The ninth edition of Beatrice Rana’s weeklong ‘Classiche Forme’ chamber music festival in the southern Italian city of Lecce opened on a warm, golden evening, the air weighted with the hush of a sweltering day. The setting was the courtyard at the Chiostro del Rettorato at Piazza Tancredi, part of the former Carmelite convent now home to the University of Salento. The program opened with dreams – Clara Schumann’s Three Romances for violin and piano – and closed with Robert’s love song to his wife, his Piano Trio no. 2 in F major.

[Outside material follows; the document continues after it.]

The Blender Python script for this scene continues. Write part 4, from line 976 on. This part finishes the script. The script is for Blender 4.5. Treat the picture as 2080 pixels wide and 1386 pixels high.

Maurice Ravel’s exposed-nerve Sonata for Violin and Cello came in the middle – an arresting and unconventional choice that nestled between the Schumanns with a gentle jolt of Impressionist austerity.
Clara’s Romances, composed in 1853 and dedicated to Joseph Joachim, were the ideal curtain-raisers for both the evening and the festival. While Robert never played the violin, it’s tempting to imagine the couple sharing a quiet moment over the score, smiling at its beauties, and the rapt focus between pianist and violinist here suggested a similarly tender intimacy: Alexandra Conunova’s poised eloquence matched beautifully with Rana’s resplendent sound, though Conunova’s tone – likely diminished by the open-air venue and the oppressive heat from the stage lights – felt smaller than usual. Undeterred, Rana was luminous even in the simplest of arpeggios and together with Conunova’s graceful lyricism, they gently surged the passion into the final Romance, ending in a sublime glow.
The evening's Ravel centerpiece, performed by Conunova and the young American cellist Brannon Cho, strips music to its bones. Ravel demanded that his performers sync pizzicatos like clockwork and launch lines “like mechanical rabbits” – it is music as exposed mechanism, engineered with fierce clarity. The sonata is also devilishly hard: the technical difficulties, especially in the second movement, are almost incomprehensible to non-string players. Even among elite duos, it’s a high-wire act.